WHAT IS BEING ASKED
Leave out the pictures and reproduce all of the data exactly.

==== INFORMATION SHOWN

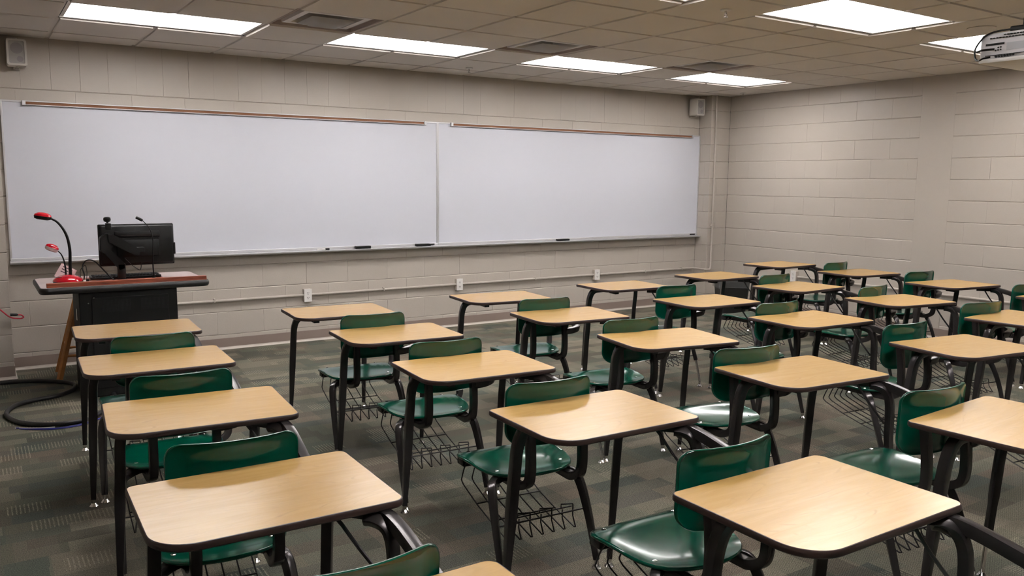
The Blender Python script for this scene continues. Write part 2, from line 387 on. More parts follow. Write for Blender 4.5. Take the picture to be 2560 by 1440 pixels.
for xa, xb in zip(xlines, xlines[1:]):
    for ya, yb in zip(ylines, ylines[1:]):
        rects = [(xa, xb, yb, ya)]
        for h in HOLES: rects = cut(rects, h)
        for (x0, x1, y0, y1) in rects:
            if x1-x0 < .03 or y1-y0 < .03: continue
            g = .0125; zt = ZC-.009+rc.uniform(-.001, .001)
            o = [(x0+g, y0+g), (x1-g, y0+g), (x1-g, y1-g), (x0+g, y1-g)]
            i = [(x0+g+.004, y0+g+.004), (x1-g-.004, y0+g+.004), (x1-g-.004, y1-g-.004), (x0+g+.004, y1-g-.004)]
            ov = [bm.verts.new((x, y, ZC+.006)) for x, y in o]; iv = [bm.verts.new((x, y, zt)) for x, y in i]
            bm.faces.new(iv)
            for k in range(4): bm.faces.new((ov[k], ov[(k+1) % 4], iv[(k+1) % 4], iv[k]))
        for (x0, x1, y0, y1) in rects:
            for (a, b_, c, d) in ((x0, x1, y0, y0+.0125), (x0, x1, y1-.0125, y1), (x0, x0+.0125, y0, y1), (x1-.0125, x1, y0, y1)):
                vs = [bmg.verts.new(p) for p in ((a, c, ZC), (b_, c, ZC), (b_, d, ZC), (a, d, ZC))]; bmg.faces.new(vs)
# slab above
box(bm, XL-.2, XR+.2, YB-.2, .2, ZC+.20, ZC+.25)
ce = tag(obj('ceiling', bm, M_ceil), kind='structure')
tag(obj('ceiling_grid', bmg, M_grid, ce), kind='structure')
bm = bmesh.new()   # wall angle
box(bm, -.03, 7.34, -.02, -.004, ZC-.004, ZC+.02); box(bm, XR-.02, XR-.004, YB, -.2, ZC-.004, ZC+.02)
tag(obj('trim_1', bm, M_grid), kind='structure')

# ---------------------------------------------------------------- ceiling lamps, vents, sprinklers
PLACE_L = {0: 'in the row nearest the whiteboard', 1: 'in the second row back', 2: 'in the row over the camera'}
COLN = ['leftmost', 'second from the left', 'third from the left', 'rightmost']
def make_lamp():
    t = thing('ceiling_light', None, 'ceiling light')
    bm = bmesh.new(); W, D = 2*GP, GP; e = .02
    for (a, b, c, d) in ((.006, W-.006, -D+.006, -D+e+.01), (.006, W-.006, -e-.01, -.006), (.006, e+.01, -D+.006, -.006), (W-e-.01, W-.006, -D+.006, -.006)):
        box(bm, a, b, c, d, .002, .03, bev=.001, seg=1)
    for x in (.006, W-.012): box(bm, x, x+.006, -D+.006, -.006, .03, .09)
    for y in (-D+.006, -.012): box(bm, .006, W-.006, y, y+.006, .03, .09)
    box(bm, .006, W-.006, -D+.006, -.006, .09, .095)
    obj('frame', bm, M_white, t)
    bm = bmesh.new(); vs = [bm.verts.new(p) for p in ((e, -D+e, .012), (W-e, -D+e, .012), (W-e, -e, .012), (e, -e, .012))]; bm.faces.new(vs)
    box(bm, e, W-e, -D+e, -e, .012, .016)
    obj('diffuser', bm, M_lamp, t)
    return t
def dup(root, loc, rz, label=None, group=None):
    r = root.copy(); COL.objects.link(r); r.location = loc; r.rotation_euler = (0, 0, rz)
    if label: r['label'] = label
    if group: r['group'] = group
    for ch in list(root.children):
        c = ch.copy(); COL.objects.link(c); c.parent = r
        for g in ch.children:
            d = g.copy(); COL.objects.link(d); d.parent = c
    return r
lamp0 = make_lamp()
for i, (x, y) in enumerate(LAMPS):
    lab = f'lit recessed ceiling panel, {COLN[i % 4]} {PLACE_L[i//4]}'
    if i == 0: o = lamp0; o.location = (x, y, ZC); o['label'] = lab; o['group'] = 'recessed ceiling light panels'
    else: o = dup(lamp0, (x, y, ZC), 0, lab, 'recessed ceiling light panels')
def make_vent():
    t = thing('ceiling_vent', None, 'air vent')
    bm = bmesh.new(); G = GP
    def ringquad(a, za, b, zb):
        A = [(a, -a), (G-a, -a), (G-a, -G+a), (a, -G+a)]; B = [(b, -b), (G-b, -b), (G-b, -G+b), (b, -G+b)]
        va = [bm.verts.new((x, y, za)) for x, y in A]; vb = [bm.verts.new((x, y, zb)) for x, y in B]
        for k in range(4): bm.faces.new((va[k], va[(k+1) % 4], vb[(k+1) % 4], vb[k]))
    ringquad(.004, .0, .016, .0); ringquad(.016, .0, .018, .026); ringquad(.018, .026, .085, .026)
    obj('frame', bm, M_ventd, t)
    bm = bmesh.new(); ringquad(.070, .026, .073, .006); ringquad(.073, .006, .115, .006); ringquad(.115, .006, .125, .05); ringquad(.125, .05, .13, .15)
    obj('cone', bm, M_diff, t)
    bm = bmesh.new(); ringquad(.13, .15, .3, .15); obj('throat', bm, M_slot, t)
    bm = bmesh.new()   # curved centre plaque
    n = 10; c = G/2; h = .155
    g = [[bm.verts.new((c+h*(2*i/n-1), -c+h*(2*j/n-1), -.030+.026*max(0, max(abs(2*i/n-1), abs(2*j/n-1))-.55)/.45)) for j in range(n+1)] for i in range(n+1)]
    for i in range(n):
        for j in range(n): bm.faces.new((g[i][j], g[i+1][j], g[i+1][j+1], g[i][j+1]))
    bmesh.ops.solidify(bm, geom=bm.faces[:], thickness=.004)
    obj('plaque', bm, M_diff, t, smooth=True)
    return t
vent0 = make_vent(); VL = ['between the first and second ceiling lights from the left', 'between the second and third ceiling lights from the left', 'beside the ceiling light nearest the right wall', 'behind the camera']
for i, (x, y) in enumerate(VENTS):
    lab = 'square air diffuser, '+VL[i]
    if i == 0: vent0.location = (x, y, ZC); vent0['label'] = lab; vent0['group'] = 'square ceiling air diffusers'
    else: dup(vent0, (x, y, ZC), 0, lab, 'square ceiling air diffusers')
def make_sprinkler():
    t = thing('sprinkler', None, 'sprinkler')
    bm = bmesh.new(); lathe(bm, [(.032, 0), (.034, -.003), (.03, -.008), (.012, -.009)], n=20); obj('escutcheon', bm, M_white, t, smooth=True)
    bm = bmesh.new(); lathe(bm, [(.008, -.008), (.008, -.02)], n=10)
    for s in (-1, 1): tube(bm, cr([(s*.004, 0, -.018), (s*.011, 0, -.027), (s*.009, 0, -.037), (0, 0, -.043)], 3), .0018, 6)
    lathe(bm, [(.003, -.02), (.003, -.04)], n=8); lathe(bm, [(.014, -.043), (.014, -.045)], n=14); obj('head', bm, M_chrome, t, smooth=True)
    return t
sp0 = make_sprinkler()
SPR = [((3.693, -3.756), 'small pendant fire sprinkler in the bare ceiling tiles left of the large upper right lamp'),
       ((3.759, -.537), 'small pendant fire sprinkler near the front wall, right of the second ceiling light'),
       ((7.42, -.602), 'small pendant fire sprinkler in the far right corner by the speaker')]
for i, ((x, y), lab) in enumerate(SPR):
    if i == 0: sp0.location = (x, y, ZC-.009); sp0['label'] = lab; sp0['group'] = 'ceiling fire sprinklers'
    else: dup(sp0, (x, y, ZC-.009), .4*i, lab, 'ceiling fire sprinklers')
bm = bmesh.new(); lathe(bm, [(.088, 0), (.09, -.004), (.085, -.007), (.07, -.008), (.02, -.009)], n=32)
o = obj('ceiling_cover', bm, M_grid, smooth=True); o.location = (5.523, -4.33, ZC-.009)
tag(o, 'flat round cover plate on the ceiling beside the projector', 'cover plate')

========

REPLY TO THE TASK
The Blender Python script for this scene continues. Write part 2, from line 387 on. More parts follow. Write for Blender 4.5. Take the picture to be 2560 by 1440 pixels.
for xa, xb in zip(xlines, xlines[1:]):
    for ya, yb in zip(ylines, ylines[1:]):
        rects = [(xa, xb, yb, ya)]
        for h in HOLES: rects = cut(rects, h)
        for (x0, x1, y0, y1) in rects:
            if x1-x0 < .03 or y1-y0 < .03: continue
            g = .0125; zt = ZC-.009+rc.uniform(-.001, .001)
            o = [(x0+g, y0+g), (x1-g, y0+g), (x1-g, y1-g), (x0+g, y1-g)]
            i = [(x0+g+.004, y0+g+.004), (x1-g-.004, y0+g+.004), (x1-g-.004, y1-g-.004), (x0+g+.004, y1-g-.004)]
            ov = [bm.verts.new((x, y, ZC+.006)) for x, y in o]; iv = [bm.verts.new((x, y, zt)) for x, y in i]
            bm.faces.new(iv)
            for k in range(4): bm.faces.new((ov[k], ov[(k+1) % 4], iv[(k+1) % 4], iv[k]))
        for (x0, x1, y0, y1) in rects:
            for (a, b_, c, d) in ((x0, x1, y0, y0+.0125), (x0, x1, y1-.0125, y1), (x0, x0+.0125, y0, y1), (x1-.0125, x1, y0, y1)):
                vs = [bmg.verts.new(p) for p in ((a, c, ZC), (b_, c, ZC), (b_, d, ZC), (a, d, ZC))]; bmg.faces.new(vs)
# slab above
box(bm, XL-.2, XR+.2, YB-.2, .2, ZC+.20, ZC+.25)
ce = tag(obj('ceiling', bm, M_ceil), kind='structure')
tag(obj('ceiling_grid', bmg, M_grid, ce), kind='structure')
bm = bmesh.new()   # wall angle
box(bm, -.03, 7.34, -.02, -.004, ZC-.004, ZC+.02); box(bm, XR-.02, XR-.004, YB, -.2, ZC-.004, ZC+.02)
tag(obj('trim_1', bm, M_grid), kind='structure')

# ---------------------------------------------------------------- ceiling lamps, vents, sprinklers
PLACE_L = {0: 'in the row nearest the whiteboard', 1: 'in the second row back', 2: 'in the row over the camera'}
COLN = ['leftmost', 'second from the left', 'third from the left', 'rightmost']
def make_lamp():
    t = thing('ceiling_light', None, 'ceiling light')
    bm = bmesh.new(); W, D = 2*GP, GP; e = .02
    for (a, b, c, d) in ((.006, W-.006, -D+.006, -D+e+.01), (.006, W-.006, -e-.01, -.006), (.006, e+.01, -D+.006, -.006), (W-e-.01, W-.006, -D+.006, -.006)):
        box(bm, a, b, c, d, .002, .03, bev=.001, seg=1)
    for x in (.006, W-.012): box(bm, x, x+.006, -D+.006, -.006, .03, .09)
    for y in (-D+.006, -.012): box(bm, .006, W-.006, y, y+.006, .03, .09)
    box(bm, .006, W-.006, -D+.006, -.006, .09, .095)
    obj('frame', bm, M_white, t)
    bm = bmesh.new(); vs = [bm.verts.new(p) for p in ((e, -D+e, .012), (W-e, -D+e, .012), (W-e, -e, .012), (e, -e, .012))]; bm.faces.new(vs)
    box(bm, e, W-e, -D+e, -e, .012, .016)
    obj('diffuser', bm, M_lamp, t)
    return t
def dup(root, loc, rz, label=None, group=None):
    r = root.copy(); COL.objects.link(r); r.location = loc; r.rotation_euler = (0, 0, rz)
    if label: r['label'] = label
    if group: r['group'] = group
    for ch in list(root.children):
        c = ch.copy(); COL.objects.link(c); c.parent = r
        for g in ch.children:
            d = g.copy(); COL.objects.link(d); d.parent = c
    return r
lamp0 = make_lamp()
for i, (x, y) in enumerate(LAMPS):
    lab = f'lit recessed ceiling panel, {COLN[i % 4]} {PLACE_L[i//4]}'
    if i == 0: o = lamp0; o.location = (x, y, ZC); o['label'] = lab; o['group'] = 'recessed ceiling light panels'
    else: o = dup(lamp0, (x, y, ZC), 0, lab, 'recessed ceiling light panels')
def make_vent():
    t = thing('ceiling_vent', None, 'air vent')
    bm = bmesh.new(); G = GP
    def ringquad(a, za, b, zb):
        A = [(a, -a), (G-a, -a), (G-a, -G+a), (a, -G+a)]; B = [(b, -b), (G-b, -b), (G-b, -G+b), (b, -G+b)]
        va = [bm.verts.new((x, y, za)) for x, y in A]; vb = [bm.verts.new((x, y, zb)) for x, y in B]
        for k in range(4): bm.faces.new((va[k], va[(k+1) % 4], vb[(k+1) % 4], vb[k]))
    ringquad(.004, .0, .016, .0); ringquad(.016, .0, .018, .026); ringquad(.018, .026, .085, .026)
    obj('frame', bm, M_ventd, t)
    bm = bmesh.new(); ringquad(.070, .026, .073, .006); ringquad(.073, .006, .115, .006); ringquad(.115, .006, .125, .05); ringquad(.125, .05, .13, .15)
    obj('cone', bm, M_diff, t)
    bm = bmesh.new(); ringquad(.13, .15, .3, .15); obj('throat', bm, M_slot, t)
    bm = bmesh.new()   # curved centre plaque
    n = 10; c = G/2; h = .155
    g = [[bm.verts.new((c+h*(2*i/n-1), -c+h*(2*j/n-1), -.030+.026*max(0, max(abs(2*i/n-1), abs(2*j/n-1))-.55)/.45)) for j in range(n+1)] for i in range(n+1)]
    for i in range(n):
        for j in range(n): bm.faces.new((g[i][j], g[i+1][j], g[i+1][j+1], g[i][j+1]))
    bmesh.ops.solidify(bm, geom=bm.faces[:], thickness=.004)
    obj('plaque', bm, M_diff, t, smooth=True)
    return t
vent0 = make_vent(); VL = ['between the first and second ceiling lights from the left', 'between the second and third ceiling lights from the left', 'beside the ceiling light nearest the right wall', 'behind the camera']
for i, (x, y) in enumerate(VENTS):
    lab = 'square air diffuser, '+VL[i]
    if i == 0: vent0.location = (x, y, ZC); vent0['label'] = lab; vent0['group'] = 'square ceiling air diffusers'
    else: dup(vent0, (x, y, ZC), 0, lab, 'square ceiling air diffusers')
def make_sprinkler():
    t = thing('sprinkler', None, 'sprinkler')
    bm = bmesh.new(); lathe(bm, [(.032, 0), (.034, -.003), (.03, -.008), (.012, -.009)], n=20); obj('escutcheon', bm, M_white, t, smooth=True)
    bm = bmesh.new(); lathe(bm, [(.008, -.008), (.008, -.02)], n=10)
    for s in (-1, 1): tube(bm, cr([(s*.004, 0, -.018), (s*.011, 0, -.027), (s*.009, 0, -.037), (0, 0, -.043)], 3), .0018, 6)
    lathe(bm, [(.003, -.02), (.003, -.04)], n=8); lathe(bm, [(.014, -.043), (.014, -.045)], n=14); obj('head', bm, M_chrome, t, smooth=True)
    return t
sp0 = make_sprinkler()
SPR = [((3.693, -3.756), 'small pendant fire sprinkler in the bare ceiling tiles left of the large upper right lamp'),
       ((3.759, -.537), 'small pendant fire sprinkler near the front wall, right of the second ceiling light'),
       ((7.42, -.602), 'small pendant fire sprinkler in the far right corner by the speaker')]
for i, ((x, y), lab) in enumerate(SPR):
    if i == 0: sp0.location = (x, y, ZC-.009); sp0['label'] = lab; sp0['group'] = 'ceiling fire sprinklers'
    else: dup(sp0, (x, y, ZC-.009), .4*i, lab, 'ceiling fire sprinklers')
bm = bmesh.new(); lathe(bm, [(.088, 0), (.09, -.004), (.085, -.007), (.07, -.008), (.02, -.009)], n=32)
o = obj('ceiling_cover', bm, M_grid, smooth=True); o.location = (5.523, -4.33, ZC-.009)
tag(o, 'flat round cover plate on the ceiling beside the projector', 'cover plate')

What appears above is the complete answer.